講座005 上谷小学校

第4回 ある思い出

今回は4代目校舎、つまり現在コミュニティセンターとして活用されている校舎について振り返っていきましょう。

3代目校舎から4代目の校舎に移転したのが平成14年で、これはちょうど「ゆとり教育」が施行されたのと同じ年です。そして、上谷小学校が休校したのが2008年ですが、この年は学習指導要領の改訂が行われ「ゆとり教育」の見直しがはかられた年でもあります。つまり、4代目の校舎は「ゆとり教育」とともに歩んだ校舎なのです。

 

「ゆとり教育」では生きる力を育むことに重点が置かれました。上谷小学校でも、課外授業が積極的に行われたようです。当時の在校生の方が、夏休みに校庭にテントを張ってキャンプをした時の思い出を語ってくださいました。そのキャンプでは晩御飯を調理室で作り、野外で食べることになっていました。皆で協力して野菜を切り、お湯を煮立ててカレーを作ったそうです。そしてルーを入れて、美味しいカレーが完成し、それを外に持っていこうと調理室を出た途端、その方が、鍋に入っていたカレーをこぼしてしまいました。皆で協力して作り上げたカレーを台無しにしてしまい、申し訳ない気持ちでいると、誰もそんな自分を責めることなく、皆でこぼれたカレーを掃除するのを手伝ってくれたそうです。その心遣いがとても嬉しかったと話して下さいました。

 

生きていく中で失敗や挫折があったとしても、お互いの尊厳を認め合い、その存在のかけがえのなさに思いを遣り、お互いを尊重しあえたならば、それはとても大きな生きる力に成るのではないでしょうか。

しばしば「ゆとり世代」という言葉が批判的なニュアンスで口にされますが制度的な欠陥や方法論的な間違いに拘泥していると、その背後にある本質的なものが蔑ろにされてしまう危険性があります。

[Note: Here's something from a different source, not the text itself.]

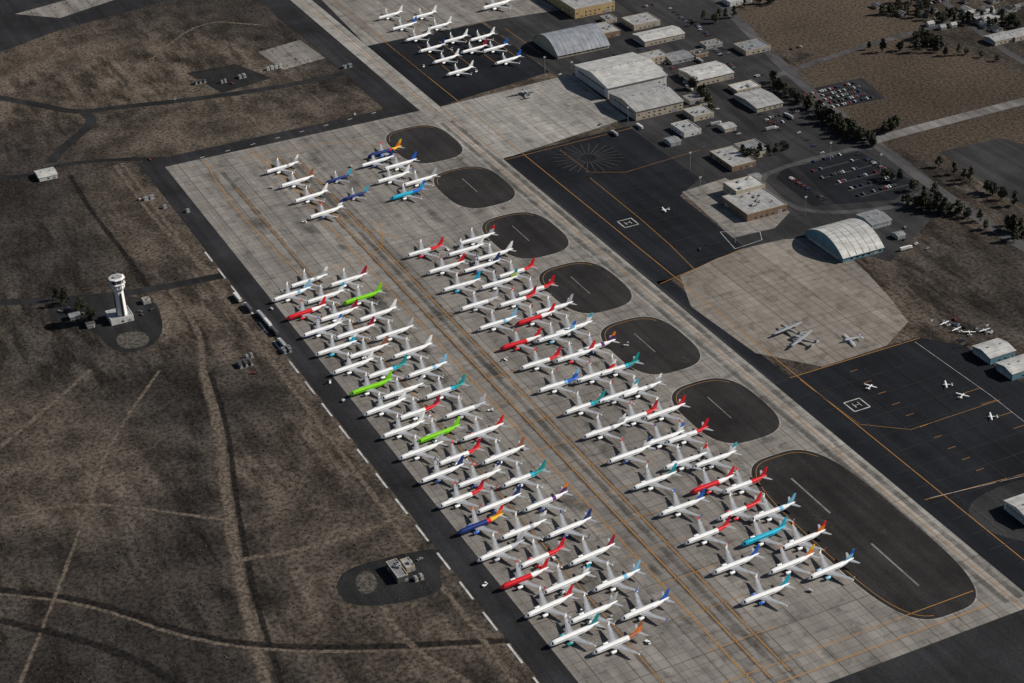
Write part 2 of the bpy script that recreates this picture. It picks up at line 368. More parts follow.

どの世代にもそれぞれの言い分があるでしょうが、しかし、そもそも教育は主義や主張ではなく、人の成長を支えるためのものであるはずです。

 

成長するとは物事の価値がわかるようになるということではないでしょうか。それは一朝一夕に分かるものばかりではありません。むしろ価値のあるものほど、それが分かるためには長い年月を必要とするものです。かつては小学校として、そして今はコミュニティセンターとして、どのような時代も私たちの成長を信じ見守ってくれている私たちの学舎に思いを馳せると、いつの間にか湧き上がってくる敬意と感謝の想いに満たされています。